How do they get invited? Not through clout-chasing or social media visibility. “The guest list is always curated with intention,” Becker explains. “Members make up the core of the room, and we selectively extend invitations to non-members who align with the culture and values of Kismi.”

Respect for the space matters more than status. “We prioritize people who will respect the environment, engage with the music, and contribute positively to the atmosphere. That balance is what preserves the quality of the room.”

(Photo by Eric Michael Roy)

Membership itself is famously selective, with top-tier access priced at $100,000 a year. The number isn’t about exclusivity for its own sake—it’s a guardrail. “Each membership tier is meant to protect the integrity of the experience,” Becker says. “The barrier keeps the world intentionally small.”

That same restraint defines Kismi’s production. Installation for an event typically takes just a couple of days, with breakdown happening quickly after the event. “We try to keep the production side as quiet and contained as possible,” Becker notes, “so the experience itself feels effortless.”

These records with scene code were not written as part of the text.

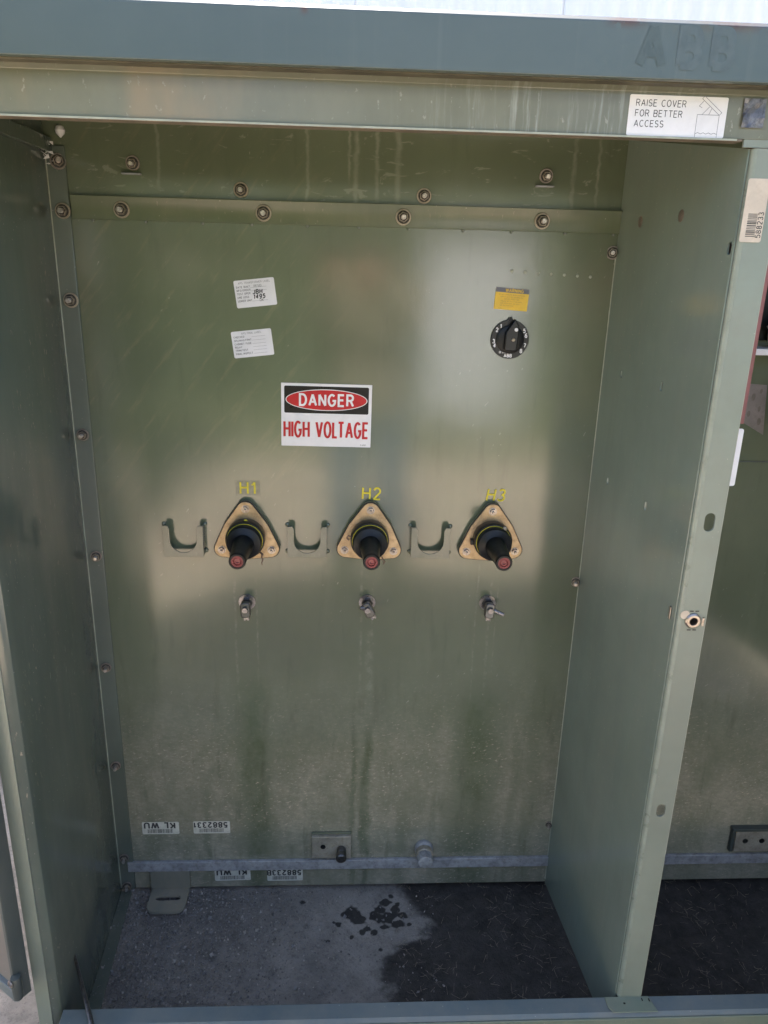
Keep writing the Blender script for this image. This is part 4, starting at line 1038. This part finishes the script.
V = [((0, 0, .97), .170, .122), ((-.10, 0, .84), .105), ((-.11, .02, .48), .072), ((-.12, -.02, .10), .06), ((.10, 0, .84), .105), ((.12, .02, .48), .072), ((.14, -.02, .10), .06)]
skin('jeans', V, [(0, 1), (1, 2), (2, 3), (0, 4), (4, 5), (5, 6)], M['jeans'], pr)
hdv = MB().lathe([(.012, -.125), (.045, -.115), (.062, -.07), (.074, -.01), (.076, .04), (.064, .085), (.035, .112), (.008, .12)], 28)
for v in hdv.bm.verts: v.co.y *= 1.18
hdv.lathe([(.018, -.02), (.010, .03)], 8, Matrix.Translation((0, .088, -.01))).lathe([(.02, -.004), (.02, .004)], 10, Matrix.Translation((-.078, 0, -.01)) @ Matrix.Rotation(R(90), 4, 'Y')).lathe([(.02, -.004), (.02, .004)], 10, Matrix.Translation((.078, 0, -.01)) @ Matrix.Rotation(R(90), 4, 'Y'))
hdo = hdv.build('head', M['skin'], pr, (0, .05, 1.49), smooth=80)
hr = MB().lathe([(.080, .02), (.083, .05), (.070, .095), (.038, .122), (.008, .13)], 28)
for v in hr.bm.verts: v.co.y = v.co.y*1.2-.008
hr.build('hair', M['hair'], hdo, smooth=80)
for s_ in (-1, 1):
    MB().lathe([(.004, 0), (.011, .002), (.004, .006)], 12).build('eye', M['hair'], hdo, (s_*.032, .078, .01), (-R(90), 0, 0))
MB().box(-.022, .022, .082, .088, -.062, -.055).build('mouth', M['gpo'], hdo, bevel=.002)
# hands: palm and five fingers each, curled round the camera body
for s_, hx in ((-1, -.165), (1, -.005)):
    V = [((hx, .36, 1.44), .028), ((hx, .40, 1.49), .034, .018)]; E_ = [(0, 1)]
    for k in range(4):
        a = Vector((hx, .41, 1.475+k*.016)); V += [(a, .009), (a+Vector((-s_*.018, .022, 0)), .0085), (a+Vector((-s_*.038, .022, .002)), .007)]
        i = len(V); E_ += [(1, i-3), (i-3, i-2), (i-2, i-1)]
    V += [(Vector((hx, .39, 1.475)), .010), (Vector((hx-s_*.025, .385, 1.480)), .009), (Vector((hx-s_*.042, .39, 1.488)), .008)]; i = len(V); E_ += [(0, i-3), (i-3, i-2), (i-2, i-1)]
    skin('hand', V, E_, M['skin'], pr, 0, 1)
pc = empty('handheld_camera', (-.0019, -1.565, .5288+Z0)); tag(pc, 'small black camera held by the person', 'camera')
MB().box(-.060, .060, -.015, .012, -.036, .036).build('camera_body', M['blacks'], pc, bevel=.004)
MB().lathe([(.026, 0), (.026, .022), (.022, .024)], 28).build('lens_barrel', M['blacks'], pc, (0, .012, 0), (-R(90), 0, 0))
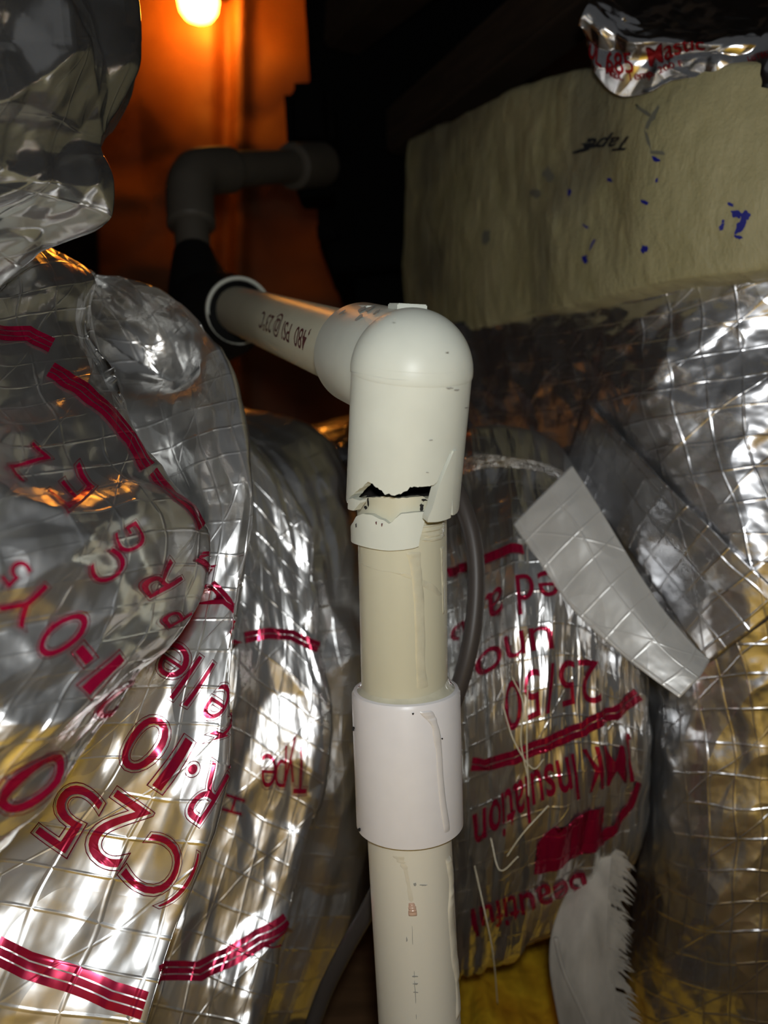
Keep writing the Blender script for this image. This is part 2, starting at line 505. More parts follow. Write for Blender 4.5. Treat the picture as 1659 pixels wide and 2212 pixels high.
# ------------------------------------------------------------------ plain solids
def box_mesh(name, c, size, rz=0.0, bevel=0.0, rx=0.0, ry=0.0):
    bm = bmesh.new(); bmesh.ops.create_cube(bm, size=1)
    for v in bm.verts: v.co = Vector((v.co.x * size[0], v.co.y * size[1], v.co.z * size[2]))
    if bevel: bmesh.ops.bevel(bm, geom=bm.edges[:], offset=bevel, segments=3, affect='EDGES')
    from mathutils import Euler
    R = Euler((rx, ry, rz)).to_matrix()
    for v in bm.verts: v.co = R @ v.co + Vector(c)
    me = bpy.data.meshes.new(name); bm.to_mesh(me); bm.free()
    return me

def box(name, c, size, mat, parent=None, rz=0.0, bevel=0.0, rx=0.0, ry=0.0):
    return link_mesh(name, box_mesh(name, c, size, rz, bevel, rx, ry), mat, parent, smooth=False)

def frame(axis):
    """axes (right, toward camera, along) around a direction"""
    a = np.array(axis, float); a = a / np.linalg.norm(a)
    f = np.array([0, -1, 0]) - a * a[1] * -1
    f /= np.linalg.norm(f)
    r = np.cross(f, a) * -1
    if r[0] < 0: r = -r
    return r, f, a

class Cyl:
    """cylinder coordinates: angle 0 faces the camera, t runs along the axis from o"""
    def __init__(s, o, axis):
        s.o = np.asarray(o, float); s.r, s.f, s.a = frame(axis)
    def pt(s, R, th, t):
        R, th, t = np.broadcast_arrays(np.asarray(R, float), np.asarray(th, float), np.asarray(t, float))
        return s.o + t[..., None] * s.a + (R * np.sin(th))[..., None] * s.r + (R * np.cos(th))[..., None] * s.f
    def hit(s, px, py, R):
        d = Pn(px, py, 1.0) - np.array([0, 0, ZC]); c0 = np.array([0, 0, ZC]) - s.o
        dp = d - s.a * d.dot(s.a); cp = c0 - s.a * c0.dot(s.a)
        A, B, C = dp.dot(dp), 2 * dp.dot(cp), cp.dot(cp) - R * R
        D = B * B - 4 * A * C
        k = (-B - math.sqrt(max(D, 0))) / (2 * A)
        q = c0 + d * k
        return math.atan2(q.dot(s.r), q.dot(s.f)), q.dot(s.a)
    def hits(s, pix, R):
        return np.array([s.hit(x, y, R) for x, y in pix])

def lathe(name, cy, prof, mat, parent=None, n=96, caps=True):
    """prof: (radius, t) stations from first to last"""
    pr = np.array(prof, float)
    th = np.linspace(0, 2 * math.pi, n, endpoint=False)
    pos = cy.pt(pr[:, 0][:, None], th[None, :], pr[:, 1][:, None])
    v = pos.reshape(-1, 3); q = grid_quads(len(pr), n, False, True)
    tris = None
    if caps:
        n0 = len(v); v = np.vstack([v, pos[0].mean(0), pos[-1].mean(0)])
        j = np.arange(n); j2 = (j + 1) % n
        tris = np.vstack([np.stack([j, j2, np.full(n, n0)], 1), np.stack([(len(pr) - 1) * n + j2, (len(pr) - 1) * n + j, np.full(n, n0 + 1)], 1)])
    me = mesh_np(name, v, q, None, tris)
    fix_normals(me)
    o = link_mesh(name, me, mat, parent)
    edge_split(o)
    return o

def fix_normals(me):
    bm = bmesh.new(); bm.from_mesh(me)
    bmesh.ops.recalc_face_normals(bm, faces=bm.faces)
    bm.to_mesh(me); bm.free()

def edge_split(o, ang=38):
    m = o.modifiers.new('crisp', 'EDGE_SPLIT'); m.split_angle = math.radians(ang)

def shell(name, cy, Ro, Ri, th, t_top, t_bot, mat, parent, closed, nt=24, bulge=None, inner=None):
    """a curved wall piece between two edge profiles given per angle"""
    th = np.asarray(th); n = len(th)
    w = np.linspace(0, 1, nt)[:, None]
    t = t_top[None, :] * (1 - w) + t_bot[None, :] * w
    Ro_ = Ro + (0 if bulge is None else bulge(th[None, :], t))
    Ri_ = Ri + (0 if bulge is None else bulge(th[None, :], t))
    o = cy.pt(Ro_ + 0 * t, th[None, :] + 0 * t, t); i = cy.pt(Ri_ + 0 * t, th[None, :] + 0 * t, t)
    pos = np.concatenate([o, i[::-1]], 0)                       # out down, in up: a closed loop in the profile
    if closed:
        q = grid_quads(2 * nt, n, True, True); v = pos.reshape(-1, 3); extra = None
    else:
        q = grid_quads(2 * nt, n, True, False); v = pos.reshape(-1, 3)
        cap = []
        for c in (0, n - 1):
            for k in range(nt - 1):
                a, b = k * n + c, (k + 1) * n + c
                a2, b2 = (2 * nt - 1 - k) * n + c, (2 * nt - 2 - k) * n + c
                cap.append([a, b, b2, a2])
        q = np.vstack([q, cap])
    me = mesh_np(name, v, q); fix_normals(me)
    ob = link_mesh(name, me, mat, parent); edge_split(ob, 40)
    if inner:
        me.materials.append(inner)
        nc = n if closed else n - 1
        idx = np.zeros(len(me.polygons), np.int32); idx[nt * nc:(2 * nt - 1) * nc] = 1
        me.polygons.foreach_set('material_index', idx)
    return ob

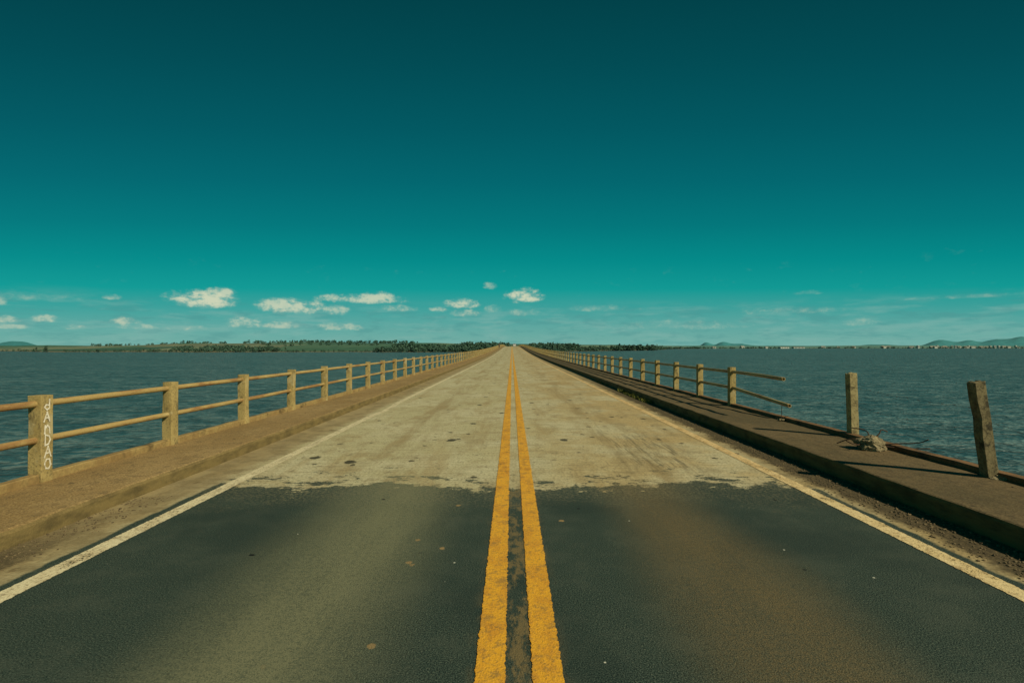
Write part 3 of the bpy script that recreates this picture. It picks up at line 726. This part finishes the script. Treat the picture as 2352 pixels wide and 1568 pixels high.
clouds = [(470, 682, 68, 20, 1), (510, 672, 28, 12, .85), (675, 701, 68, 17, .85), (640, 694, 30, 11, .7), (775, 709, 26, 12, .65), (840, 685, 80, 10, .85), (875, 679, 32, 9, .85), (1057, 695, 33, 11, .85), (1008, 709, 18, 6, .6), (1203, 677, 36, 15, 1), (1125, 655, 13, 8, .45), (912, 706, 32, 8, .55), (1068, 718, 27, 8, .55), (1132, 708, 16, 8, .45), (1200, 716, 28, 8, .4), (98, 731, 30, 9, .7), (18, 732, 30, 8, .6), (20, 748, 42, 6, .5), (288, 735, 28, 9, .7), (310, 749, 38, 6, .5), (178, 751, 28, 6, .45), (443, 752, 44, 6, .55), (562, 737, 36, 13, .7), (650, 744, 44, 8, .6), (780, 749, 46, 8, .55), (75, 677, 84, 11, .3), (258, 681, 18, 6, .5), (-2, 686, 16, 13, .55), (1375, 707, 70, 6, .35), (1800, 713, 95, 8, .35), (1858, 671, 28, 5, .4), (2200, 681, 95, 4, .3), (1980, 738, 34, 8, .35), (1560, 745, 110, 9, .3), (-250, 700, 70, 16, .8), (2600, 720, 80, 8, .5)]
tot = None
for (cx, cy_, a, b, op) in clouds:
    u = (cx-1176)/F; ca = math.cos(math.atan(u)); A = math.atan(u); Ev = (HZ-cy_)/F*ca; sa = a/F*ca*ca*1.25; sb = b/F*ca*1.45
    dx = k.mul(k.sub(az, A), 1/sa); dy0 = k.mul(k.sub(elv, Ev-sb*.3), 1/sb)
    dy = k.math('MAXIMUM', dy0, k.mul(dy0, -1.8))
    q = k.sub(1.0, k.add(k.mul(dx, dx), k.mul(dy, dy)))
    q = k.mul(k.math('MAXIMUM', q, -1.0), 1.0 if op > .35 else .6)
    q = k.mul(k.ss(k.add(q, k.add(k.mul(k.sub(nz, .5), 3.2), k.mul(k.sub(nz2, .5), 1.9))), -.35, 1.25), k.mul(k.ss(q, -.9, .1), op))
    tot = q if tot is None else k.math('MAXIMUM', tot, q)
under = k.ss(k.add(k.add(nz2, k.mul(nz, .6)), k.mul(tot, .35)), .78, 1.18)
ccol = k.mix(under, (.28, .47, .40), (.64, .67, .48))
col = k.mix(k.mul(tot, .92), col, ccol)
bg2 = k.n('ShaderNodeBackground'); k.l(col, bg2.inputs[0])
msk = k.mul(k.math('LESS_THAN', k.math('ABSOLUTE', k.sub(elv, .065)), .085), k.math('GREATER_THAN', k.y, 0))
mx = k.n('ShaderNodeMixShader'); k.l(msk, mx.inputs[0]); k.l(bg.outputs[0], mx.inputs[1]); k.l(bg2.outputs[0], mx.inputs[2])
wo = [q for q in w.node_tree.nodes if q.type == 'OUTPUT_WORLD'][0]; k.l(mx.outputs[0], wo.inputs[0])

# ---------------------------------------------------------------- camera
cam = bpy.data.cameras.new('camera'); cam.lens = 18; cam.sensor_width = 36; cam.clip_end = 80000; cam.clip_start = .05; cam.shift_y = 13/2352
co = bpy.data.objects.new('camera', cam); COL.objects.link(co); co.location = (0, 0, EYE); co.rotation_euler = (math.pi/2, 0, 0)
scene.camera = co
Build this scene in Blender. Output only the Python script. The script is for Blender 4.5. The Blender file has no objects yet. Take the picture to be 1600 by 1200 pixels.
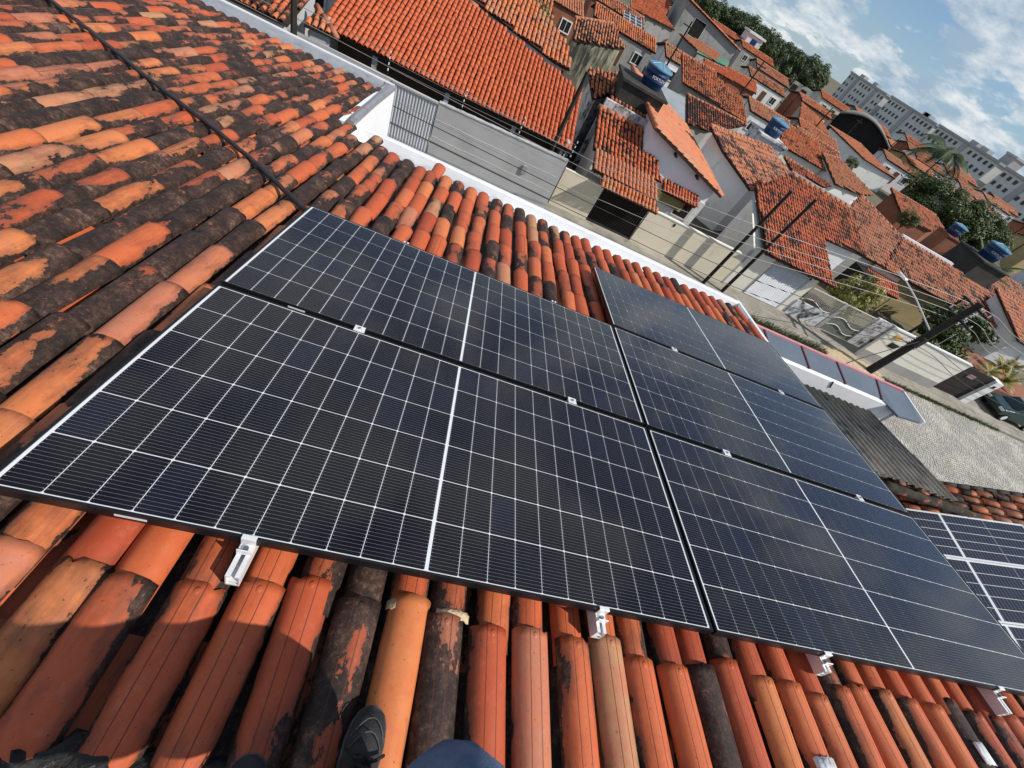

(Photo by Eric Michael Roy)

Becker personally develops the overarching concept for each gathering, collaborating closely with her team of decorators, caterers, sound technicians, and other production staff so nothing feels over designed or overstated.

At the one-year anniversary masquerade on Oct. 30, Kismi was in full cinematic mode, transforming the storied Palazzo di Amore in Beverly Hills into a candlelit maze of hidden rooms, sweeping hilltop views, and couture-level masks.

Mau P performs a headline set at Kismi's masquerade event on Oct. 30, 2025. (Photo by Joe Scarnici/Getty Images for Kismi)

Mau P delivered a magnetic, high-energy set that carried guests into the early morning hours. “This night was about mystery, intention, and letting the music pull you somewhere new,” Becker said at the time.

“Kismi exists for people who feel deeply and want to experience nightlife differently,” Becker says.

(Photo by Eric Michael Roy)

Brands that partner with Kismi—Don Julio 1942, Shoku LA, Ferrari, Malibu Rocky Oaks, AIX Rosé—do so quietly and with restraint. “Any collaborations we do are meant to support the atmosphere of the night, not compete with it,” Becker explains. The focus remains firmly on sound, presence, and emotional resonance.

That philosophy was on full display again on Dec. 12. The crowd was intentionally small. The mood was calm and intimate.

“The crowd was exceptional, and the space came together beautifully,” Becker recalled. Notable attendees included Love Island USA’s Cierra Ortega and Jason and Brett Oppenheim, though titles and résumés quickly faded into irrelevance.

Cierra Ortega (left) of Love Island USA is seen dancing to Cassian's set at Kismi on Dec. 12, 2025. (Photo by Eric Michael Roy)

“When curiosity and attentiveness to sound and atmosphere are shared,” Becker says, “status and profession become irrelevant.”

Kismi thrives on what it doesn’t explain. Locations are disclosed late. Details are revealed slowly.

Mystery is not a marketing tactic—it’s part of the experience. “We don’t need to explain everything up front,” Becker says. “The experience reveals itself when you’re there.”

(Photo by Eric Michael Roy)

In a culture driven by visibility and constant documentation, Kismi’s restraint feels almost radical.

The nights are one-time-only. They aren’t replicated. They linger as memories instead of content. “I believe the most meaningful nights are the ones you don’t need to document,” Becker says. “They stay with you because you were actually there.”

If that sounds elusive, that’s the point. Kismi isn’t trying to be everywhere. It’s aim is to be unforgettable—just once, in the right room, with the right people, at exactly the right moment.